Time-saving Travel Tips

From check-in to take off – how to make your trip a little bit smoother

With more flights, more passengers and tighter security measures, a little extra thought can save considerable time at the airport and during your onward journey…

Leading flight website Cheapflights.co.uk has come up with a list of tips to help speed up travellers’ journeys through the airport.

Check-in

Have your printed boarding pass ready (and pre-book your seat if you prefer). If you only have hand luggage, you can bypass bag drop and go straight to security.

However make sure your hand luggage really is hand luggage and that it doesn’t exceed any weight limits. Ryanair are very strict about this – under their rules, both handbags and laptops must fit into your hand luggage – total weight not to exceed 10kg per person. If your cabin luggage is overweight it will most likely be put in the hold at the departure gate and you’ll be charged €35/£35.

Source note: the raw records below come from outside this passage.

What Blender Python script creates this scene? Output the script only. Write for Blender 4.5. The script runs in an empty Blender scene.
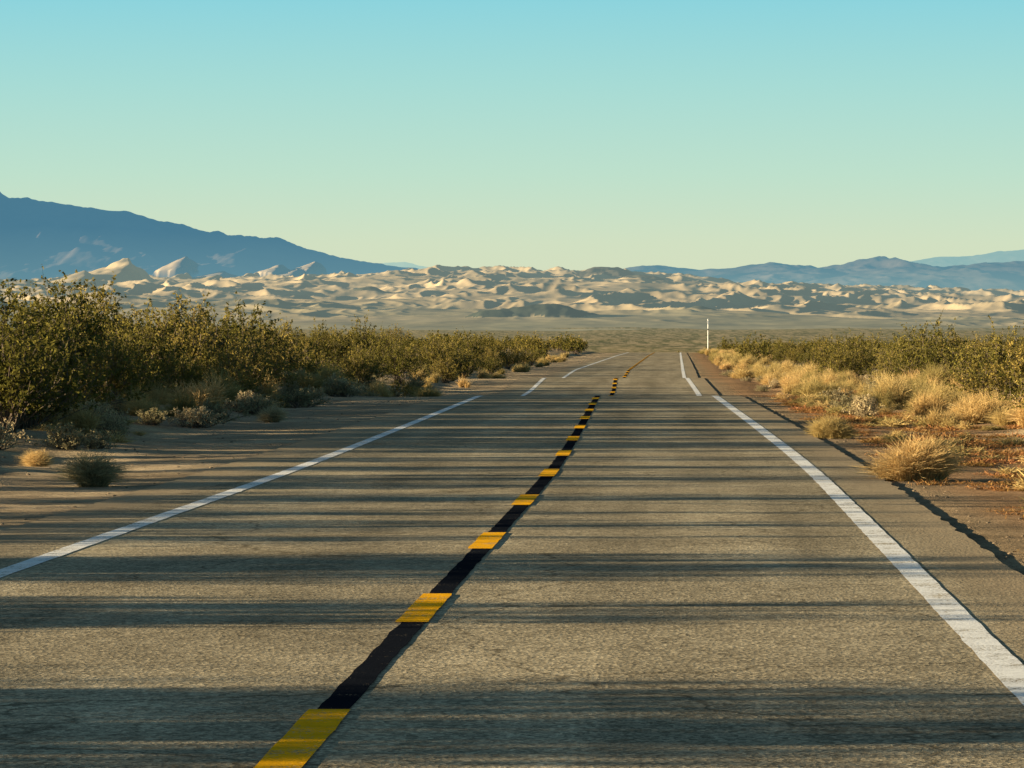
import bpy, math, random
import numpy as np
from mathutils import Vector
rng=np.random.default_rng(7); random.seed(7)
F=3380.0; YH=290.0
SUN_EL=7.6; SUN_STR=21.0

def lin(c):
    return tuple((v/255/12.92 if v/255<=.04045 else ((v/255+.055)/1.055)**2.4) for v in c)

# ------------------------------------------------------------ noise
_perm=np.random.default_rng(3).permutation(4096).astype(np.int64)
_ang=np.random.default_rng(4).random(4096)*2*np.pi
_gx=np.cos(_ang); _gy=np.sin(_ang)
def perlin(x,y):
    x=np.asarray(x,float); y=np.asarray(y,float)
    x0=np.floor(x).astype(np.int64); y0=np.floor(y).astype(np.int64)
    fx=x-x0; fy=y-y0
    u=fx*fx*fx*(fx*(fx*6-15)+10); v=fy*fy*fy*(fy*(fy*6-15)+10)
    def g(ix,iy,dx,dy):
        h=_perm[(_perm[ix&4095]+iy)&4095]
        return _gx[h]*dx+_gy[h]*dy
    a=g(x0,y0,fx,fy); b=g(x0+1,y0,fx-1,fy); c=g(x0,y0+1,fx,fy-1); d=g(x0+1,y0+1,fx-1,fy-1)
    return 1.5*((a*(1-u)+b*u)*(1-v)+(c*(1-u)+d*u)*v)
def fbm(x,y,o=4,g=.5):
    r=0;a=1
    for i in range(o):
        r=r+a*perlin(x*2**i+17.3*i,y*2**i-9.1*i); a*=g
    return r
def sstep(a,b,x):
    t=np.clip((x-a)/(b-a),0,1); return t*t*(3-2*t)

# ------------------------------------------------------------ road profile
_D=np.arange(-80,6000.5,1.0)
def smooth(tab,w):
    k=np.hanning(w+2)[1:-1]; k/=k.sum()
    p=np.concatenate([tab[0]+(tab[1]-tab[0])*np.arange(-w,0),tab,tab[-1]+(tab[-1]-tab[-2])*np.arange(1,w+1)])
    return np.convolve(p,k,'same')[w:-w]
_Z=smooth(np.interp(_D,[-80,0,100,118,139,163,186,215,357,450,600,1000,2000,3500,5000,6000],
                       [-.74,-1.8,-3.10,-4.0,-4.17,-4.22,-4.95,-5.09,-6.97,-8.3,-13,-20,-36,-50,-60,-64]),11)
_X=smooth(np.interp(_D,[-80,14,22.5,29.7,36,42.5,51.5,67.6,100,139,163,215,357,450,700,1200,6000],
                       [-5.0,-.97,-.55,-.19,.12,.44,.81,1.40,2.54,4.17,5.0,7.44,14.4,19,22,0,-200]),13)
def zr(d):
    return np.where(d<5999,np.interp(d,_D,_Z),-64-(d-6000)*.0006)
def xr(d): return np.interp(d,_D,_X)

def ground_off(s,d):
    """terrain height relative to road profile"""
    far=sstep(250,900,d)
    n1=fbm(s*.16+3,d*.16,3); n2=fbm(s*.9,d*.9+40,3)
    R=np.interp(s,[4.0,4.35,5.6,6.6,8.5,11,20,60],[-.05,-.022,-.03,-.08,.02,.12,.15,.2])
    L=np.interp(-s,[4.3,4.6,5.5,7.5,9,13,20,60],[-.05,-.02,-.03,-.03,.14,.42,.55,.5])
    o=np.where(s>0,R,L)
    rough=sstep(5.0,8.5,np.abs(s))
    o=o+rough*(.12*n1+.035*n2)
    fine=sstep(4.5,5.6,np.abs(s))*(1-sstep(120,200,d))
    o=o+fine*.012*fbm(s*3.1,d*3.1,2)
    o=np.where(np.abs(s)<4.1,-.06,o)
    o=o+far*sstep(20,200,np.abs(s))*(fbm(s*.004,d*.004,3)*3.0)
    return o
def ground_z(X,d):
    s=X-xr(d); return zr(d)+ground_off(s,d)

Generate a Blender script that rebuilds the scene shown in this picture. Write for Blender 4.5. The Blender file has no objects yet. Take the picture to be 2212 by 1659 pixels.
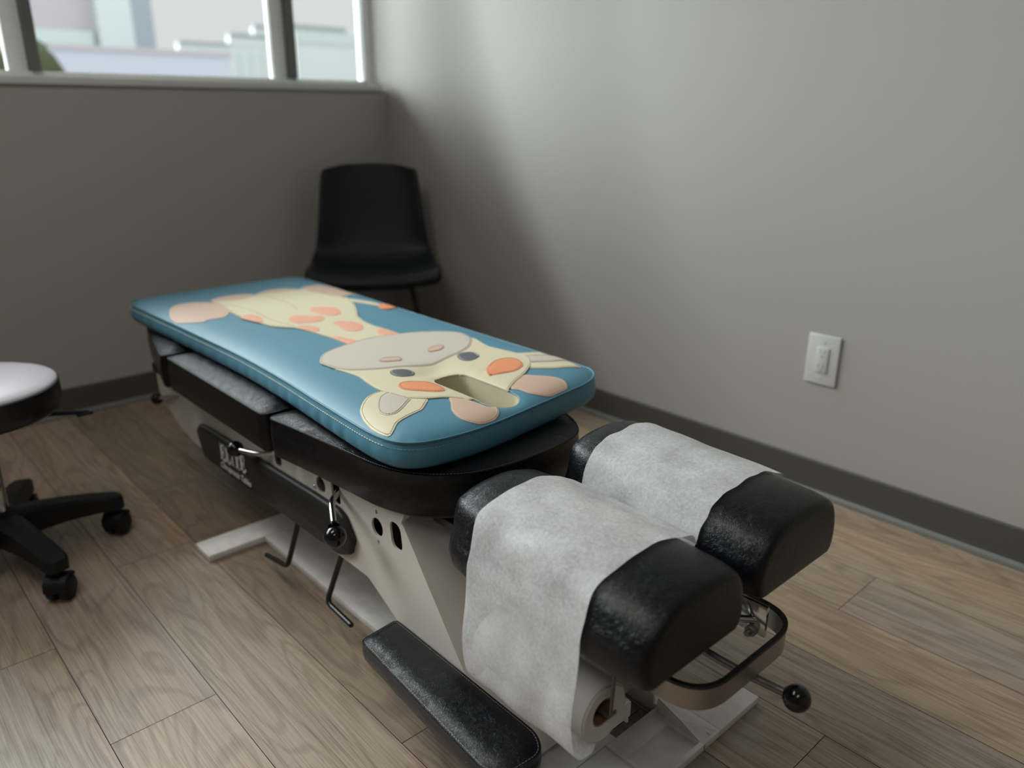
import bpy, bmesh, math, random
from mathutils import Vector, Matrix
from mathutils.geometry import delaunay_2d_cdt
R0 = random.Random(7)
PI = math.pi
sc = bpy.context.scene
COL = sc.collection

# ------------------------------------------------------------------ camera
cd = bpy.data.cameras.new('camera'); cam = bpy.data.objects.new('camera', cd); COL.objects.link(cam)
RM = ((0.7387773, -0.67394152, 0.00330537), (0.2187572, 0.24443563, 0.94466741), (0.63745854, 0.69717576, -0.32801305))
m = Matrix(((RM[0][0], RM[1][0], -RM[2][0], 0), (RM[0][1], RM[1][1], -RM[2][1], 0), (RM[0][2], RM[1][2], -RM[2][2], 1.0), (0, 0, 0, 1)))
cam.matrix_world = m
cd.sensor_width = 36; cd.lens = 1703.749 / 2212 * 36
cd.clip_start = .02; cd.clip_end = 400
cd.dof.use_dof = True; cd.dof.focus_distance = 1.25; cd.dof.aperture_fstop = 2.15
sc.camera = cam
sc.view_settings.view_transform = 'Standard'; sc.view_settings.look = 'None'
sc.view_settings.exposure = 0.0; sc.view_settings.gamma = 1.0; sc.view_settings.use_curve_mapping = False

# ------------------------------------------------------------------ sky: overcast, brighter overhead
w = bpy.data.worlds.new('overcast_sky'); sc.world = w; w.use_nodes = True
nt = w.node_tree; nt.nodes.clear()
wo = nt.nodes.new('ShaderNodeOutputWorld'); bg = nt.nodes.new('ShaderNodeBackground')
tc = nt.nodes.new('ShaderNodeTexCoord'); sx = nt.nodes.new('ShaderNodeSeparateXYZ'); rp = nt.nodes.new('ShaderNodeValToRGB')
sx = nt.nodes.new('ShaderNodeVectorMath'); sx.operation = 'DOT_PRODUCT'; sx.inputs[1].default_value = (-.40, .75, .53)   # brightest cloud: high, beyond the window
nt.links.new(tc.outputs['Generated'], sx.inputs[0]); nt.links.new(sx.outputs['Value'], rp.inputs[0])
nt.links.new(rp.outputs[0], bg.inputs[0]); nt.links.new(bg.outputs[0], wo.inputs[0])
e = rp.color_ramp.elements
e[0].position = 0.0; e[0].color = (.10, .10, .10, 1)
e[1].position = .95; e[1].color = (.95, .98, 1.0, 1)
k = e.new(.30); k.color = (.052, .052, .052, 1)
k = e.new(.715); k.color = (.052, .052, .052, 1)
k = e.new(.80); k.color = (.36, .37, .38, 1)
bg.inputs[1].default_value = 15

def area(name, loc, rot, sxx, syy, power, col=(1, 1, 1), portal=False):
    l = bpy.data.lights.new(name, 'AREA'); l.shape = 'RECTANGLE'; l.size = sxx; l.size_y = syy; l.energy = power; l.color = col
    if portal: l.cycles.is_portal = True
    o = bpy.data.objects.new(name, l); COL.objects.link(o); o.location = loc; o.rotation_euler = rot
    return o
# daylight portal over the window opening (sampling aid only, emits nothing of its own)
area('window_portal', (.02, 2.99, 1.78), (math.radians(-90), 0, 0), 3.8, 1.4, 1, portal=True)
# unseen fill lights added under the ceiling to lift floor and back wall
area('ceiling_fill_light', (-.6, -.6, 2.66), (0, 0, 0), 1.2, .6, 9, (1.0, .94, .87))
area('ceiling_fill_light', (-.3, 1.3, 2.66), (0, 0, 0), 1.2, .6, 17, (1.0, .94, .87))

# ------------------------------------------------------------------ helpers
def mesh_obj(name, me, mats, parent=None):
    o = bpy.data.objects.new(name, me); COL.objects.link(o)
    if not isinstance(mats, (list, tuple)): mats = [mats]
    for mm in mats: me.materials.append(mm)
    if parent is not None: o.parent = parent
    return o
def fin(name, bm, mats, parent=None, smooth=None, recalc=True):
    if recalc: bmesh.ops.recalc_face_normals(bm, faces=bm.faces)
    me = bpy.data.meshes.new(name); bm.to_mesh(me); bm.free()
    if smooth is not None:
        for p in me.polygons: p.use_smooth = True
        if smooth > 0: me.set_sharp_from_angle(angle=math.radians(smooth))
    return mesh_obj(name, me, mats, parent)
def empty(name, label, cat, loc=(0, 0, 0), rz=0, group=None):
    o = bpy.data.objects.new(name, None); COL.objects.link(o); o.location = loc; o.rotation_euler = (0, 0, rz)
    o.empty_display_size = .05
    o['label'] = label; o['category'] = cat
    if group: o['group'] = group
    return o
def tag(o, label, cat, group=None):
    o['label'] = label; o['category'] = cat
    if group: o['group'] = group
    return o
def struct(o): o['kind'] = 'structure'; return o
def box(bm, x0, x1, y0, y1, z0, z1, bev=0, seg=2, mat=None):
    r = bmesh.ops.create_cube(bm, size=1)
    if mat is None: mat = Matrix.Identity(4)
    vs = r['verts']
    for v in vs:
        v.co = mat @ Vector(((x0 + x1) / 2 + v.co.x * (x1 - x0), (y0 + y1) / 2 + v.co.y * (y1 - y0), (z0 + z1) / 2 + v.co.z * (z1 - z0)))
    if bev > 0:
        es = list({e for v in vs for e in v.link_edges})
        bmesh.ops.bevel(bm, geom=es, offset=bev, segments=seg, profile=.5, affect='EDGES')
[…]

If you can’t avoid peak travel times, then these are some ways to save time while passing through the airport:

• Pack intelligently and bag it sell. Bags with easy access flaps make belongings easier to locate
• Dress to reduce your chances of getting a pat down. For example belt buckles can set off the metal detector, while high heels or thick soles will probably have to come off.
• Before you go through the security line, take off your jacket or coat, and try to remember to have your loose change, keys, mobile, watch and liquid items pre-packed in plastic bags. Note: you should place liquids in the standard size plastic bag (20cm x 20cm, no larger) as airport security may remove larger plastic bags and you’ll have to squeeze any liquids, gels, creams or pastes (max. allowance 100ml per bottle) into one standard bag – which may mean leaving them at the airport.
• Don’t pack anything sharp such as nail scissors or lighters, aerosol deodorants and so on – these will get picked up and confiscated.
• Strip down to basics – leave as many lotions at home and bring travel sizes of the essential ones.

Which airport?

You may think you’re saving money by taking a low cost flight to a secondary airport, but if the only way into the centre of town is by taxi if it’s already late, or transport links are not convenient, you’ll be wishing you’d booked a different flight. Ryanair for example keeps its prices low by flying into “alternate” city airports – sometimes a half hour drive from the city centre.

Istanbul is a good example of why it’s worth checking airport locations in relation to your ultimate destination. The Turkish capital has two airpots, Ataturk International and Sabiha Goken, but Ataturk lies on the European side while Sabiha is on the Asian side. In Italy, Milan’s Linate airport is four miles east of the city while Malpensa is twenty-nine miles west.